All the data must come back unchanged, except that pictures are left out.

** start of Given data **

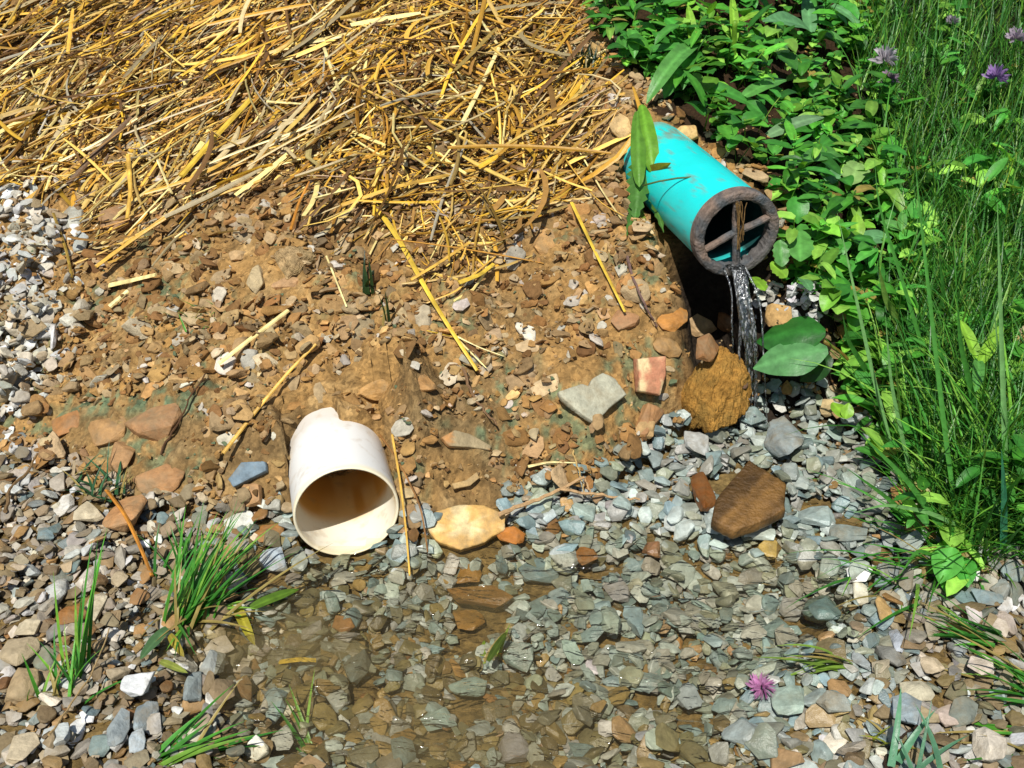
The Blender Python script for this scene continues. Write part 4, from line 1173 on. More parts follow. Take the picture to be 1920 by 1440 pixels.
# low weeds as ground cover
cover = Acc()
def cover_batch(n, hmin, hmax, lmin, lmax, wr, prof, poly, per, tone=1.0):
    qx_ = R.uniform(1050, 2500, n * 3); qy_ = R.uniform(-260, 1090, n * 3)
    ok = in_poly(qx_, qy_, poly)
    p = on_ground(hit(qx_[ok][:n], qy_[ok][:n]))
    ug, vg = proj(p); p = p[~in_poly(ug - 40, vg, grass_px) | (R.random(len(p)) < .2)]
    # nothing grows inside the pipe or in the hollow under it
    a, d = plocal(p[:, 0], p[:, 1], G_C, G_B)
    p = p[~((np.abs(d) < G_R + .012) & (a > -.14) & (a < .27))]
    m = len(p)
    hgt = R.uniform(hmin, hmax, m)
    tip = p + np.stack([R.normal(0, .25, m) * hgt, -.25 * hgt + R.normal(0, .25, m) * hgt, hgt], -1)
    # stems
    u = np.linspace(0, 1, 4)[None, :, None]
    pth = p[:, None] * (1 - u) + tip[:, None] * u + np.array([0, 0, 1]) * (np.sin(u * 3.14) * .1) * hgt[:, None, None]
    V, Fs = tubes(pth, R.uniform(.0006, .0012, (m, 1)), 4, 1)
    cover.add(V, Fs, np.repeat(gcol(m, .5, .9) * [1.2, 1, .8], 16, 0))
    k = per
    b = np.repeat(tip, k, 0) - np.repeat(np.stack([0 * hgt, 0 * hgt, hgt], -1), k, 0) * (R.random((m * k, 1)) * .6)
    yaw = R.random(m * k) * 6.28
    el = R.normal(.25, .3, m * k)
    dv = np.stack([np.cos(yaw) * np.cos(el), np.sin(yaw) * np.cos(el), np.sin(el)], -1)
    LL = R.uniform(lmin, lmax, m * k) * R.uniform(.7, 1.1, m * k)
    V, Fq = leaves(b, dv, np.broadcast_to([0, -.12, 1.], dv.shape), LL, LL * wr * R.uniform(.8, 1.2, m * k), R.normal(.7, .35, m * k), R.normal(.25, .15, m * k), prof, 7, 5, .06)
    gc = gcol(m * k) * tone * 1.15 * np.repeat(np.clip(1 + .45 * fbm(p[:, 0], p[:, 1], .08, 3, 77), .55, 1.4), k)[:, None]
    dry = R.random(m * k) < .03; gc[dry] = lin(180, 160, 84) * R.uniform(.5, .9, (dry.sum(), 1))
    cover.add(V, Fq, leaf_cols(gc, 7, 5))
cover_batch(1000, .012, .06, .018, .042, .36, 'oval', weed_px, 5)
cover_batch(1000, .008, .035, .010, .022, .45, 'oval', weed_px, 6)
cover_batch(420, .02, .07, .025, .055, .2, 'lance', weed_px, 5, 1.05)
cover_batch(500, .01, .03, .008, .016, .5, 'round', weed_px, 6, 1.1)
cover_batch(120, .05, .10, .02, .045, .3, 'lance', weed_px, 8, 1.05)
cover.build('ground_cover', M_LEAF, 'tangle of low leafy weeds covering the bank right of the turquoise pipe', True)

# grass
lawn = Acc()
def blades(p, hgt, lean, az, w, bend, S=7, col=None):
    m = len(p)
    d = np.stack([np.cos(az) * np.sin(lean), np.sin(az) * np.sin(lean), np.cos(lean)], -1)
    hz = np.stack([np.cos(az), np.sin(az), 0 * az], -1)
    upv = -hz + .001
    # leaf frame: 'up' faces away from the lean so that a positive bend droops along it
    V, Fq = leaves(p, d, -hz + np.array([0, 0, .4]), hgt, w, bend, np.full(m, .35), 'blade', S, 3)
    C_ = leaf_cols(col, S, 3, -.12)
    return V, Fq, C_
def grass_batch(n, poly, hmin, hmax, w, tone, leanm=.25):
    qx_ = R.uniform(1550, 2600, n * 3); qy_ = R.uniform(-380, 1095, n * 3)
    ok = in_poly(qx_, qy_, poly)
    p = on_ground(hit(qx_[ok][:n], qy_[ok][:n]))
    m = len(p)
    az = R.uniform(0, 6.28, m)
    V, Fq, C_ = blades(p, R.uniform(hmin, hmax, m), np.abs(R.normal(leanm, .2, m)), az, np.full(m, w) * R.uniform(.6, 1.3, m), R.uniform(.1, 1.3, m), 7, gcol(m, .6, 1.25) * tone)
    lawn.add(V, Fq, C_)
grass_batch(22000, grass_px, .03, .10, .001, .72)
grass_batch(3000, grass_px, .06, .16, .0015, .8)
grass_batch(1500, [(1600, 560), (1660, 860), (1715, 1010), (1770, 1085), (1940, 1085), (2600, 1075), (2600, 560)], .06, .15, .0014, .85, .35)
grass_batch(700, [(1640, 820), (1700, 1000), (1770, 1085), (2600, 1080), (2600, 800)], .08, .2, .0018, 1.1, .6)
grass_batch(1500, grass_px, .02, .08, .001, np.array([1.6, 1.0, .7]))
lawn.build('grass', M_GRASS, 'thick fine green grass covering the right side of the bank', True)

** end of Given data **

### Task response
The Blender Python script for this scene continues. Write part 4, from line 1173 on. More parts follow. Take the picture to be 1920 by 1440 pixels.
# low weeds as ground cover
cover = Acc()
def cover_batch(n, hmin, hmax, lmin, lmax, wr, prof, poly, per, tone=1.0):
    qx_ = R.uniform(1050, 2500, n * 3); qy_ = R.uniform(-260, 1090, n * 3)
    ok = in_poly(qx_, qy_, poly)
    p = on_ground(hit(qx_[ok][:n], qy_[ok][:n]))
    ug, vg = proj(p); p = p[~in_poly(ug - 40, vg, grass_px) | (R.random(len(p)) < .2)]
    # nothing grows inside the pipe or in the hollow under it
    a, d = plocal(p[:, 0], p[:, 1], G_C, G_B)
    p = p[~((np.abs(d) < G_R + .012) & (a > -.14) & (a < .27))]
    m = len(p)
    hgt = R.uniform(hmin, hmax, m)
    tip = p + np.stack([R.normal(0, .25, m) * hgt, -.25 * hgt + R.normal(0, .25, m) * hgt, hgt], -1)
    # stems
    u = np.linspace(0, 1, 4)[None, :, None]
    pth = p[:, None] * (1 - u) + tip[:, None] * u + np.array([0, 0, 1]) * (np.sin(u * 3.14) * .1) * hgt[:, None, None]
    V, Fs = tubes(pth, R.uniform(.0006, .0012, (m, 1)), 4, 1)
    cover.add(V, Fs, np.repeat(gcol(m, .5, .9) * [1.2, 1, .8], 16, 0))
    k = per
    b = np.repeat(tip, k, 0) - np.repeat(np.stack([0 * hgt, 0 * hgt, hgt], -1), k, 0) * (R.random((m * k, 1)) * .6)
    yaw = R.random(m * k) * 6.28
    el = R.normal(.25, .3, m * k)
    dv = np.stack([np.cos(yaw) * np.cos(el), np.sin(yaw) * np.cos(el), np.sin(el)], -1)
    LL = R.uniform(lmin, lmax, m * k) * R.uniform(.7, 1.1, m * k)
    V, Fq = leaves(b, dv, np.broadcast_to([0, -.12, 1.], dv.shape), LL, LL * wr * R.uniform(.8, 1.2, m * k), R.normal(.7, .35, m * k), R.normal(.25, .15, m * k), prof, 7, 5, .06)
    gc = gcol(m * k) * tone * 1.15 * np.repeat(np.clip(1 + .45 * fbm(p[:, 0], p[:, 1], .08, 3, 77), .55, 1.4), k)[:, None]
    dry = R.random(m * k) < .03; gc[dry] = lin(180, 160, 84) * R.uniform(.5, .9, (dry.sum(), 1))
    cover.add(V, Fq, leaf_cols(gc, 7, 5))
cover_batch(1000, .012, .06, .018, .042, .36, 'oval', weed_px, 5)
cover_batch(1000, .008, .035, .010, .022, .45, 'oval', weed_px, 6)
cover_batch(420, .02, .07, .025, .055, .2, 'lance', weed_px, 5, 1.05)
cover_batch(500, .01, .03, .008, .016, .5, 'round', weed_px, 6, 1.1)
cover_batch(120, .05, .10, .02, .045, .3, 'lance', weed_px, 8, 1.05)
cover.build('ground_cover', M_LEAF, 'tangle of low leafy weeds covering the bank right of the turquoise pipe', True)

# grass
lawn = Acc()
def blades(p, hgt, lean, az, w, bend, S=7, col=None):
    m = len(p)
    d = np.stack([np.cos(az) * np.sin(lean), np.sin(az) * np.sin(lean), np.cos(lean)], -1)
    hz = np.stack([np.cos(az), np.sin(az), 0 * az], -1)
    upv = -hz + .001
    # leaf frame: 'up' faces away from the lean so that a positive bend droops along it
    V, Fq = leaves(p, d, -hz + np.array([0, 0, .4]), hgt, w, bend, np.full(m, .35), 'blade', S, 3)
    C_ = leaf_cols(col, S, 3, -.12)
    return V, Fq, C_
def grass_batch(n, poly, hmin, hmax, w, tone, leanm=.25):
    qx_ = R.uniform(1550, 2600, n * 3); qy_ = R.uniform(-380, 1095, n * 3)
    ok = in_poly(qx_, qy_, poly)
    p = on_ground(hit(qx_[ok][:n], qy_[ok][:n]))
    m = len(p)
    az = R.uniform(0, 6.28, m)
    V, Fq, C_ = blades(p, R.uniform(hmin, hmax, m), np.abs(R.normal(leanm, .2, m)), az, np.full(m, w) * R.uniform(.6, 1.3, m), R.uniform(.1, 1.3, m), 7, gcol(m, .6, 1.25) * tone)
    lawn.add(V, Fq, C_)
grass_batch(22000, grass_px, .03, .10, .001, .72)
grass_batch(3000, grass_px, .06, .16, .0015, .8)
grass_batch(1500, [(1600, 560), (1660, 860), (1715, 1010), (1770, 1085), (1940, 1085), (2600, 1075), (2600, 560)], .06, .15, .0014, .85, .35)
grass_batch(700, [(1640, 820), (1700, 1000), (1770, 1085), (2600, 1080), (2600, 800)], .08, .2, .0018, 1.1, .6)
grass_batch(1500, grass_px, .02, .08, .001, np.array([1.6, 1.0, .7]))
lawn.build('grass', M_GRASS, 'thick fine green grass covering the right side of the bank', True)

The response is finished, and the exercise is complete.